Five conservatives spoke out against liberal bias on college campuses on a panel that, in a reference to North Korea’s communist dictator, was titled “Kim Jung Un-iveristy.”
“Somehow liberals are the party of freedom, but they don’t actually promote freedom at all,” Turning Point USA founder Charlie Kirk said. “[The left] believes in one-size-fits-all solutions.”
Kirk argued that liberal college students want to promote “freedom of race,” but not freedom of thought.
Journalist and commentator Katie Pavlich, news editor of Townhall, was moderator of the panel, which also included Marcus Fotenos, former University of Colorado-Boulder student body president; Leadership Institute’s deputy director of digital training, Stephen Rowe; the Young Americans for Freedom’s national chairman, Grant Strobl; and the College Republican National Committee’s national chairman, Chandler Thornton.
Panelists talked about how college campuses claim to promote free speech, yet students across the country are subjected to “free speech zones”—small, designated areas on campus where students may exercise their First Amendment rights.
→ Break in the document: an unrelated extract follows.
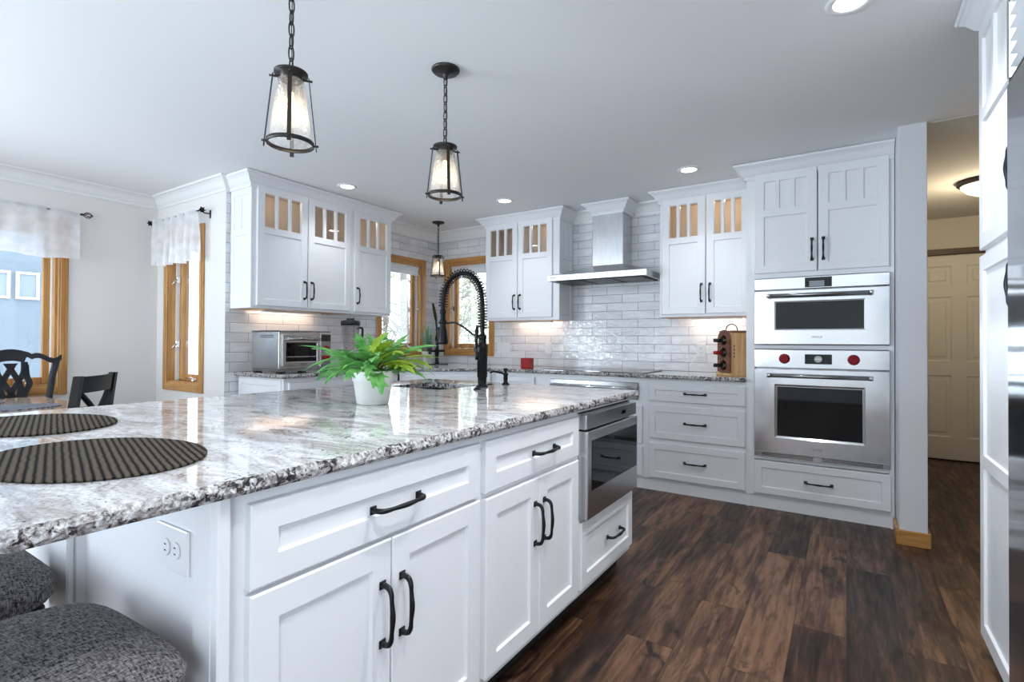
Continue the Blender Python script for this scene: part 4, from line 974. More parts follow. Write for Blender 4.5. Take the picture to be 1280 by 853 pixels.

Elsewhere on campus, students are subject to so-called “hate speech” rules.
As a college student, Fotenos attributed the success of his campaign to a platform that proposed to rid his school’s campus of free speech zones.
“The First Amendment of the United States Constitution should cover every square inch of the University of Colorado-Boulder campus,” Fotenos said.
The suppression of free speech extends to speakers who would like to speak on campus, the activists said.
One example Rowe cited was DePaul University’s refusal to allow commentator Ben Shapiro and other conservative speakers on campus. DePaul threatened to arrest Shapiro if he stepped foot on campus, Rowe said.
DePaul, a private university, is not subject to the same free speech guarantees as public universities.
Strobl told CPAC attendees that the Young America’s Foundation is suing University of California, Berkeley over suppression of free speech.
Pavlich and Thornton brought up survey findings that a majority of college students say they believe socialism is a better political system than capitalism.
If more informed Americans don’t explain what socialism really is, “we’ll lose,” Thornton said.
CPAC, the largest annual national gathering of conservative activists, runs Thursday to Saturday at the Gaylord National Resort and Convention Center in National Harbor, Maryland, just outside Washington.